- Thread starter
- #231
Since starting this thread, I have discovered many limitations. FIgure all the ideas I can cross off my list will lead me to what will work. My land is too rough to run a tractor. The 4 x 12 had many gaps here and there that didnt keep in the adults. THe hens crouched low to squease out. That sits empty but has a solid floor under it now for future use.I know it's not a foraging time of year--at least here between Lake Ontario and the Adirondacks where the high today is below zero and falling. But it is the time of year when I have time for reading, gathering information, planning. So here are my questions for this thread--
Anyone using chicken tractors? How big for how many birds? What breeds? how often moved and over what kind of ground?
What do you grow to feed your chickens? What feed do you buy?
I did invest some time reading Salatins books. Many good ideas there. Or at least inspiration.

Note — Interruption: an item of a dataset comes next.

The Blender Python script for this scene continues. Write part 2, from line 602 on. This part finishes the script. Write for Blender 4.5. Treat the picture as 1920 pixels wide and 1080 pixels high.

Built several big coops, large enough to keep them penned. Thank goodness as we are 10 inches shy of beating the record for snow. DH broke out the snow shoes to break paths. lol
Bought good buckeyes last spring. Great foragers. SPread far and wide. ONly lost 2 to a coon that reached into their coop. Coyote are less apparent this year. No sightings.
Putting up a strange fencing. CUtting down trees, limbing it and tiying the trunk up to live trees in the fence line. THe brush gets dropped on the otherside. Coyote cannot get thru or get over. ( DH does the work usually in the winter, so this is on hold til snow melts.)
Atill feeding commercial pellets. Yet to see how much I can grow. Tried corn and squash but too many trees still block the sun. That was a dismal failure. THe land here is uncultivated. Never plowed. Tree been cut over time to time, so many youngish trees to make poles of. Many oak tress. ENough to sacrifice a few. Hurts but need to get the soil some sunlight.
WIll be slow, trial and error , to get enough produce to feed us and the chooks.